Fetus-murder bill dies
A Senate committee defeated a bill Monday that would have allowed prosecutors to charge someone who kills a pregnant woman with two counts of first-degree murder.
Democrats on the Judiciary Committee said language in the bill from Sen. Dave Schultheis, R-Colorado Springs, could have been interpreted as anti-abortion. The bill died on a 4-3 partisan vote after gut-wrenching testimony from families whose pregnant daughters were killed.
Erin Hanson wore a T-shirt with a photograph of her murdered daughter, Amanda, who was strangled in 2002. Hanson’s unborn grandson also was killed in the attack, she said.
The killer got life in prison without parole for killing Amanda, but was not charged with killing her fetus.

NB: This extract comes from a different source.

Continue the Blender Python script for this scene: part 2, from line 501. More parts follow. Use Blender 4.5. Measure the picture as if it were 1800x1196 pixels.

“The baby was not an asterisk,” said Sen. Shawn Mitchell, a Broomfield Republican, who backed the bill.
Appointments on hold
Senate leaders have told Ritter that they won’t confirm 125 people appointed by former Gov. Bill Owens to state boards and commissions, which would give the Democrats more say on who is running the panels for years to come.
The list includes a few well-known Republicans, including Bruce Benson, a former chairman of the Colorado Republican Party who was reappointed by Owens to the Metropolitan State College Board of Trustees.
The issue arose after Democrats and environmentalists discovered that Owens had reappointed three people to the Colorado Air Quality Control Commission. Their terms weren’t set to expire until Wednesday, three weeks after he left office.
Evan Dreyer, spokesman for the governor, said it’s up to Ritter to decide if he wants to keep those appointments or make new ones.
In other action:
The State, Veterans and Military Affairs Committee approved Senate Bill 25, to bar discrimination by employers based on sexual orientation. Sen. Jennifer Veiga, D-Denver, has sponsored similar bills for the last six years. Her proposals passed in 2005 and 2006 after Democrats took control of the legislature, only to be vetoed by Owens.